Rathaus Braunschweig (Archivfoto). | Foto: Werner Heise

Braunschweig. In der Stadtverwaltung soll sich ein besonders schwerer Fall von Rassismus abgespielt haben. Demnach habe sich ein vorgesetzter Beamter aus Frust rassistisch und sexistisch über eine Kollegin geäußert. Er habe seinem Ärger Ausdruck verliehen, indem er sich vor Zeugen dafür ausgesprochen haben soll, die betroffene Kollegin "aus dem Fenster hängen" oder sie zu "steinigen". Auf die entrüsteten Kollegen hin habe er versucht, seine Aussage mit Hinweis auf die vermeintliche Herkunft des Opfers - Iran - und die dort gültige Scharia zu rechtfertigen. Mit diesem Fall beschäftigte sich auch die Staatsanwaltschaft Braunschweig, die die Vorwürfe bestätigt.

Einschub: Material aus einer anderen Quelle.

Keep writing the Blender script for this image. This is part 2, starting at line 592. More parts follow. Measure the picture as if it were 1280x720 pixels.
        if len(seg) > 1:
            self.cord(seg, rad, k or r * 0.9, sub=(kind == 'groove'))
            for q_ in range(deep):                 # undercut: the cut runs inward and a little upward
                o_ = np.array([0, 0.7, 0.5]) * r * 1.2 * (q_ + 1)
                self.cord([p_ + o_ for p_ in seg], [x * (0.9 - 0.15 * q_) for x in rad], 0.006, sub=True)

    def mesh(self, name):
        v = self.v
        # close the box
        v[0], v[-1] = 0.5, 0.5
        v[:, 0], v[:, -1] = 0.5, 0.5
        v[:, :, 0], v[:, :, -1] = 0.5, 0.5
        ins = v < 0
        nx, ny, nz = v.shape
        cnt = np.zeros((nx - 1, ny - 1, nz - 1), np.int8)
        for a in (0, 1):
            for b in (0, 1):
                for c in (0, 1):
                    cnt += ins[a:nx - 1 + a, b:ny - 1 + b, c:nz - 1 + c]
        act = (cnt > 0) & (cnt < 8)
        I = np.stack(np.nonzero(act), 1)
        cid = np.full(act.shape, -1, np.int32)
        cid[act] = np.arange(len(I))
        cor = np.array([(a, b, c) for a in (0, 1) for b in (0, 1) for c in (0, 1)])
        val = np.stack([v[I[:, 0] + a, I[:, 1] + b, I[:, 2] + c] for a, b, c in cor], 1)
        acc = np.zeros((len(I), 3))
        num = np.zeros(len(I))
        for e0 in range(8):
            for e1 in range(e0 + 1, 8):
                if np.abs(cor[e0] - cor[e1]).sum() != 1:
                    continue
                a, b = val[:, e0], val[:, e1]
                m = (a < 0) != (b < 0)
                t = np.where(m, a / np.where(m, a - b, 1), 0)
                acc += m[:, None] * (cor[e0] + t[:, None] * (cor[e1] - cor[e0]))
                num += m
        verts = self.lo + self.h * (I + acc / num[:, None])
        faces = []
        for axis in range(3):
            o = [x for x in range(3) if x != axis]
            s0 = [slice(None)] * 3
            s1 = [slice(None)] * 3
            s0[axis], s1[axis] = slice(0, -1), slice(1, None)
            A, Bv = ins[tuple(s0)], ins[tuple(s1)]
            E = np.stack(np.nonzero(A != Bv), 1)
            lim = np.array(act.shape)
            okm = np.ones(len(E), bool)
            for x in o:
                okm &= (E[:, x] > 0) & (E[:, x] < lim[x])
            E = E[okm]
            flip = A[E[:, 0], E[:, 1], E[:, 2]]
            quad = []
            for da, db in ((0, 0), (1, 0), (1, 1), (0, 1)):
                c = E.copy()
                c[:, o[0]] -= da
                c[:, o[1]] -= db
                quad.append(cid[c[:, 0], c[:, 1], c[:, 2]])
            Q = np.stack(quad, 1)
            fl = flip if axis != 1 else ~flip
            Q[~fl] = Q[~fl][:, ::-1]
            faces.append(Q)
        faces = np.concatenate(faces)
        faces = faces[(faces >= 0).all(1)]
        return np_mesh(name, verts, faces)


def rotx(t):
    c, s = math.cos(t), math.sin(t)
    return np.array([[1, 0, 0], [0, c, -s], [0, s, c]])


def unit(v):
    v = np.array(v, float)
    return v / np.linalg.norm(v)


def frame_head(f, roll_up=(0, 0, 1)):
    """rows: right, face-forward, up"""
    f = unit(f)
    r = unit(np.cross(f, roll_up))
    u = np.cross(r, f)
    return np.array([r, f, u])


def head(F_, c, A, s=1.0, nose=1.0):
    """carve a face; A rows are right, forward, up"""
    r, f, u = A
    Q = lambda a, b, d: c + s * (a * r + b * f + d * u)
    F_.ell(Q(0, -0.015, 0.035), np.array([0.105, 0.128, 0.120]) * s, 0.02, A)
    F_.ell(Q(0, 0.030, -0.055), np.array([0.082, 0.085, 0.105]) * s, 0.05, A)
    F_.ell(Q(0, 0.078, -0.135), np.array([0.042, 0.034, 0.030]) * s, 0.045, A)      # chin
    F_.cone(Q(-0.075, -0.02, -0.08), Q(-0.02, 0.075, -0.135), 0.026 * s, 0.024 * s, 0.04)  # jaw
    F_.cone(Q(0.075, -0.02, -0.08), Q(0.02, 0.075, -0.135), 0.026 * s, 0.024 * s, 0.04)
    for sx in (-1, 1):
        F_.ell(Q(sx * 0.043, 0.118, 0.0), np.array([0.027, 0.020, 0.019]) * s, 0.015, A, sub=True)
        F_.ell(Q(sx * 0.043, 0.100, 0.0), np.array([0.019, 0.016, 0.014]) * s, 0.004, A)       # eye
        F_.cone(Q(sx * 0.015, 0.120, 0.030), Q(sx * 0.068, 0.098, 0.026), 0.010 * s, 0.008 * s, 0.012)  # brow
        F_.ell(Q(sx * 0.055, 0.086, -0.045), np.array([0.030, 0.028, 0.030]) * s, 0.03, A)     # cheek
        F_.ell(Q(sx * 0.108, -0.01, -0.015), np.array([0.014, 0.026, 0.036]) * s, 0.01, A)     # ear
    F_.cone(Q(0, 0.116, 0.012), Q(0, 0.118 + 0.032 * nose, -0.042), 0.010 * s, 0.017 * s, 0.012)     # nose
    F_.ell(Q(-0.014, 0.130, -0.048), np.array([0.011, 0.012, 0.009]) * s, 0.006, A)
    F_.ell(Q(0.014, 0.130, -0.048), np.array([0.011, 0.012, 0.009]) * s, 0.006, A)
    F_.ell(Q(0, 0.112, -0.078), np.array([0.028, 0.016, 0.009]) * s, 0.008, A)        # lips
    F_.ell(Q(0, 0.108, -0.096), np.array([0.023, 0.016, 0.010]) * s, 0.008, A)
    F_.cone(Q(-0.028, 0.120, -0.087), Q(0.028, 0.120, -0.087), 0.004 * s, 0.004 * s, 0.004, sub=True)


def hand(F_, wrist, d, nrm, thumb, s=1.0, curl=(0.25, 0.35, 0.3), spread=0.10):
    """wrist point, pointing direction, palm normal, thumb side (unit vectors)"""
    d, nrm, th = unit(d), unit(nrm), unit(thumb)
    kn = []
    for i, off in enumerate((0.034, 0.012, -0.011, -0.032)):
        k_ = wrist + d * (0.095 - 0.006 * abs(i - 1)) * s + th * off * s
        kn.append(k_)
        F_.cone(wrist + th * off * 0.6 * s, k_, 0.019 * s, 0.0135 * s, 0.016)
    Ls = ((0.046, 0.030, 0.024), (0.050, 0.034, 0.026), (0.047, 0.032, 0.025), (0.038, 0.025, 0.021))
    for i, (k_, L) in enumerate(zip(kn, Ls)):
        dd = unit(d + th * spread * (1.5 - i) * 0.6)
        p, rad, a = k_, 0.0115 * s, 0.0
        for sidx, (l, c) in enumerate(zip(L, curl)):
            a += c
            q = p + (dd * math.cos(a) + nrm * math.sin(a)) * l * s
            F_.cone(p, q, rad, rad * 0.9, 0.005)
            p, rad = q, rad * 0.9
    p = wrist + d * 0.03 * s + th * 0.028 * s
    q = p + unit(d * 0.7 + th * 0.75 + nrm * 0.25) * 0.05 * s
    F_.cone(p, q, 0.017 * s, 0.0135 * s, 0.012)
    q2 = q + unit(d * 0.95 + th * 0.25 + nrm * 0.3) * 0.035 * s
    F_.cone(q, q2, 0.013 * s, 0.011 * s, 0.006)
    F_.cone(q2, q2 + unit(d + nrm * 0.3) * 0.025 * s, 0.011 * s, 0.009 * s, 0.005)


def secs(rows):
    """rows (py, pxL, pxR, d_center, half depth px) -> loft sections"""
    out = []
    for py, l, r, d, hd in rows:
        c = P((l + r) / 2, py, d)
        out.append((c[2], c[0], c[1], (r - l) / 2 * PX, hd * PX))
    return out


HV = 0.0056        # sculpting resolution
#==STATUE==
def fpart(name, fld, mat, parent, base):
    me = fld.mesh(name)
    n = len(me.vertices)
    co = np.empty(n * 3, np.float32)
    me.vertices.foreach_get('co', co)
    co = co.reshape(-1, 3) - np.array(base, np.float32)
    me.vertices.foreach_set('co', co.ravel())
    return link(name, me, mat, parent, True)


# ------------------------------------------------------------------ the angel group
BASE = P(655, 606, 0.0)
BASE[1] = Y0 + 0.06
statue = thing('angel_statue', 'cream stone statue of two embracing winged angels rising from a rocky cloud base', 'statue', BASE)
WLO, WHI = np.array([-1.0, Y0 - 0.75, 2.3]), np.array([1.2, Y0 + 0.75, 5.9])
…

Der Vorfall soll sich bereits 2019 abgespielt haben. Die Geschädigte lebt mittlerweile in Berlin und hat dort eine neue Arbeitsstelle gefunden. Der Vorgesetzte hingegen verrichtet in der Verwaltung weiterhin seinen Dienst. Ob und wie eine Aufklärung stattgefunden hat, darüber gibt die Stadt keine Auskunft, verweist auf ihre "strikte Verschwiegenheitspflicht in Disziplinarangelegenheiten". Dass bei Verschleppung oder unzureichender Behandlung einer solchen Angelegenheit auch der Oberbürgermeister als Dienstherr der Verwaltung eine Pflichtverletzung begehen würde, zeigt die Brisanz dieses Falles.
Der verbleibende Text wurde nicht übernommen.